Changing way of life
The 18th Amendment of the United States Constitution effectively established the prohibition of alcoholic beverages in the United States by declaring illegal the production, transport and sale of alcoholic. This went into effect on January 16, 1920. The United States was officially dry from coast to coast. Prohibition was the law of the land. For the next 14 years much time, money and manpower would be devoted to enforcement. Americas who liked to drink did not agree with this, So, many of them created alcohol illegally. For example, of this illegal booze was called moonshine. The people who made this was called bootleggers. They couldn't just go out on the streets and sell the moonshine to just anybody.
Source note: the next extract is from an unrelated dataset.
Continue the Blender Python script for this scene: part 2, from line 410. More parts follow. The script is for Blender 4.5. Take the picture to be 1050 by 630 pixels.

So, they made speakeasies. Which they are an illegal liquor store or an illegal nightclub. If you ever wanted to go into one of those speakeasies you would have to give a special knock, handshake, or password. The Monkey Trial begins with Clarence Darrow in 1859 but it was bought back by John Thomas Scopes, a high school teacher, with the name "Monkey Trial". When Darrow announced his theory that humans had descended from aps, he sent shock waves through the Western world. In 1925, in Tennessee, they passed a law called Butter Law which it brought back to teach the students Darwin's theory of evolution in any public school or university, Other Southern states followed suit.
1920s Women
Flappers were Northern, urban, single, young, middle class women. By night, flappers engaged in the active city nightlife. They frequented jazz clubs and vaudeville shows. Speakeasies were a common destination. More young women consumed alcohol in the decade it was illegal then ever before. Smoking, another activity previously for men, became popular among flappers. It all started in the 1915 with the debut of the Castle Bob, named after the celebrated ballroom dancer Irene Castle. The Castle Bob would be the first indication of things to come. For example, the rage of short hair. There haircuts during the 1920s was called "the bob." The bob haircut was simply a blunt cut. There fashion was usually dresses. In the spring or summer the dresses were sleeveless or cap sleeved scoop neck lightweight dresses with a lowered waist or no waistline at all. Day wear evolved into simple layered suit-styled jackets or cardigans, jersey blouses, and pleated skirts. The wrap-over coat in tweed was favorite winter coat. In the evening they would wear a woven fabric, mainly silk, was cut at a 45 degree angle to its major seam lines, allowing the fabric to hang and drape in sinuous folds and stretch over the contours of a woman’s figure. The beauty of the bias cut, was that the dress could be pulled on and off with ease. Another popular cut for evening frocks was a straight tabard-style with side inserts, and featured low cut backs and thin shoulder straps. Women began getting more involved in the workforce throughout the 1920s. The concept of "pink collar" jobs was introduced into society during this time as well. Society was accepting women into average jobs. The pink collar status w as still relevant in post-college level careers as well. At this point in history women had already been accepted as educated and college educated. Many women through the 1920s managed to work and mange the home, however the majority of women remained in the house as housewives or mothers. This time in society also believed that women should raise children according to how psychiatrists and doctors advise them rather than previous parenting methods. The women in the house would have to stay in and clean, watch there children, do everything a mother should be doing when she staying home.
Louis Armstrong
Louis Armstrong was a trumpeter, bandleader, singer, soloist, film star and comedian. Considered one of the most influential artists in jazz history, he is known for songs like "Star Dust," "La Via En Rose" and "What a Wonderful World." On New Year's Eve in 1912, Armstrong fired his stepfather's gun in the air during a New Year's Eve celebration and was arrested on the spot. He was sent to a Home for Boys and there he received musical instruction on the cornet and fell in love with music. In 1914, the home released him, and he immediately began dreaming of a life making music. One of the greatest cornet players in town, Joe "King" Oliver, began acting as a mentor to the young Armstrong, showing him pointers on the horn and occasionally using him as a sub. Armstrong died at his home in Queens, New York, on July 6, 1971.
Bessie Smith
Jazz and blues vocalist Bessie Smith's powerful, soulful voice won her countless fans and earned her the title "Empress of the Blues." In 1912, Smith began performing as a dancer in the Moses Stokes minstrel show. In 1923 she was discovered by a representative from Columbia Records, with whom she signed a contract and made her first song recordings. Among them was a track titled "Downhearted Blues," which was wildly popular and sold an estimated 800,000 copies, propelling Smith into the blues spotlight. Bessie Smith’s career began to flounder, due in part to the financial ravages of the Great Depression and a change in cultural mores. Her comeback and life were cut short from an automobile accident outside of Clarksdale, Mississippi, with Smith dying from her injuries on September 26, 1937.